Photo Credit: Patrick Wymore

Photo Credit: Patrick Wymore

The weakest part of “Midnight Kiss,” unfortunately, is the mystery. It feels very by-the-books in terms of who and why. I clocked the killer early on and while it does its best to throw red herrings, it never was enough to surprise me. That said, there’s something kind of novel in the way it feels completely by-the-numbers in terms of the slasher whodunnit.

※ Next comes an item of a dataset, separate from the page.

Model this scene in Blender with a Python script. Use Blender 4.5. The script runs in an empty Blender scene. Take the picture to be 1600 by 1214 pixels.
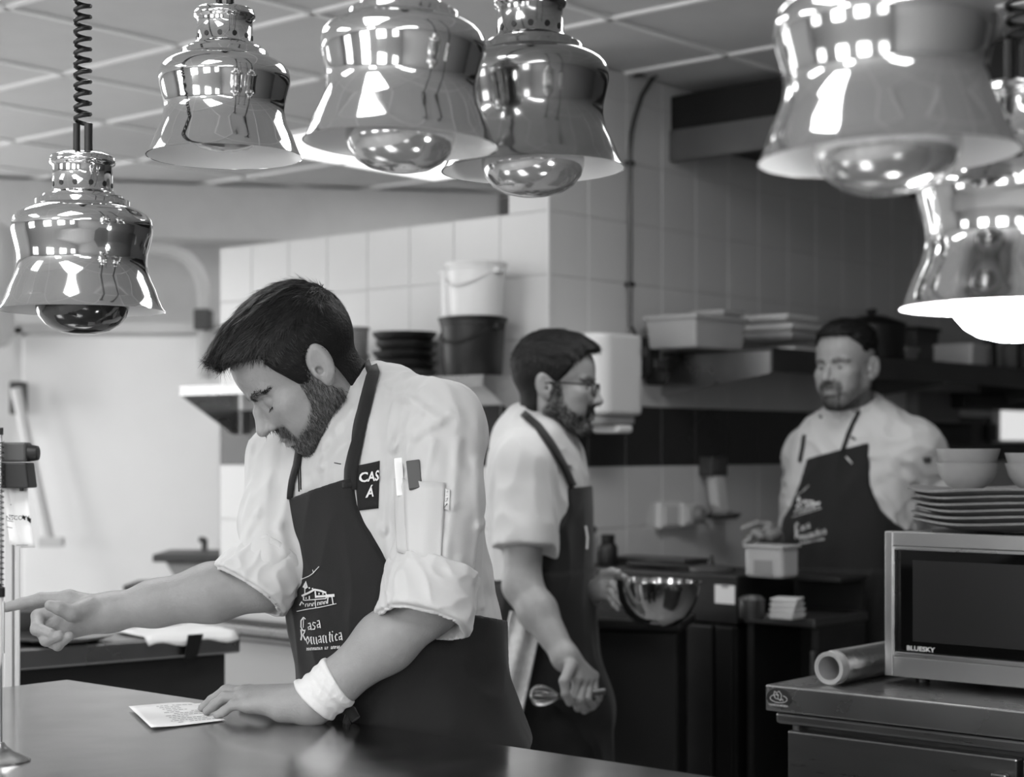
import bpy, bmesh, math, random
import numpy as np
from mathutils import Vector, Matrix
from mathutils.bvhtree import BVHTree

random.seed(7); np.random.seed(7)
PI = math.pi
S = bpy.context.scene
COL = S.collection

# ---------------------------------------------------------------- camera, world, lights, exposure
F = 2670.0                 # focal length in pixels of the 1600 px wide frame
HC = 1.36                  # camera height
HY = 700.0                 # horizon row in the photograph
cam_d = bpy.data.cameras.new('camera')
cam = bpy.data.objects.new('camera', cam_d); COL.objects.link(cam)
cam_d.sensor_width = 36.0
cam_d.lens = F / 1600 * 36.0
cam_d.shift_y = (HY - 607.0) / 1600
cam_d.clip_start = 0.05; cam_d.clip_end = 60
cam.location = (0, 0, HC); cam.rotation_euler = (PI/2, 0, 0)
cam_d.dof.use_dof = True
cam_d.dof.focus_distance = 2.72
cam_d.dof.aperture_fstop = 3.8
S.camera = cam
S.view_settings.view_transform = 'Standard'
S.view_settings.look = 'None'
S.view_settings.gamma = 1.0
S.view_settings.use_curve_mapping = False
S.view_settings.exposure = 0.0
wd = bpy.data.worlds.new('world'); S.world = wd; wd.use_nodes = True
wd.node_tree.nodes['Background'].inputs[0].default_value = (1, 1, 1, 1)
wd.node_tree.nodes['Background'].inputs[1].default_value = 0.35

TH = -math.atan2(.653, .758)          # the kitchen is turned against the view by this angle
CU, SU = math.cos(TH), math.sin(TH)
def K(u, v, z=0.0):                   # kitchen coordinates to world
    return Vector((u*CU - v*SU, u*SU + v*CU, z))
def ray(px, py): return ((px-800)/F, 1.0, (HY-py)/F)
def W(px, py, Y): return Vector(((px-800)/F*Y, Y, HC + (HY-py)/F*Y))
def toK(p): return (p[0]*CU + p[1]*SU, -p[0]*SU + p[1]*CU, p[2])
def kz(px, py, z):
    Y = (z-HC)/((HY-py)/F); return toK(W(px, py, Y))
def kv(px, py, v):
    r = toK(ray(px, py)); t = v/r[1]; return (r[0]*t, v, HC + (HY-py)/F*t)
def ku(px, py, u):
    r = toK(ray(px, py)); t = u/r[0]; return (u, r[1]*t, HC + (HY-py)/F*t)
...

The slasher is one of my favorite subgenres because I grew up on the Freddys and Jasons of the 80s. In the decades since, LGBTQ+ people have been force-fed a steady diet of straight men and women heroes. Straight slashers full of straight people doing straight things. Where the only time LGBTQ+ people are referenced, it’s typically in the sacrificial teen role as “bitchy best friend,” who’s there to look fabulous and offer catty one-lines. Or we’re evoked in an expletive in a major studio release.

So the fact we have a typical, by the books slasher that is like an explosion of gayness is so incredibly refreshing and satisfying. I think back at how much I would have loved to have seen something like “Midnight Kiss” growing up. So here’s to you, Carter Smith, Erlingur Thoroddsen and your fabulous cast. As we enter a new decade of horror with a horror episode full of gay men being gay, enjoying life and existing for something other than a plot device. A queer horror movie from arguably the biggest horror production company operating today as part of a mainstream horror series on a popular streaming service...I raise my glass.

The time for queer horror is now, indeed.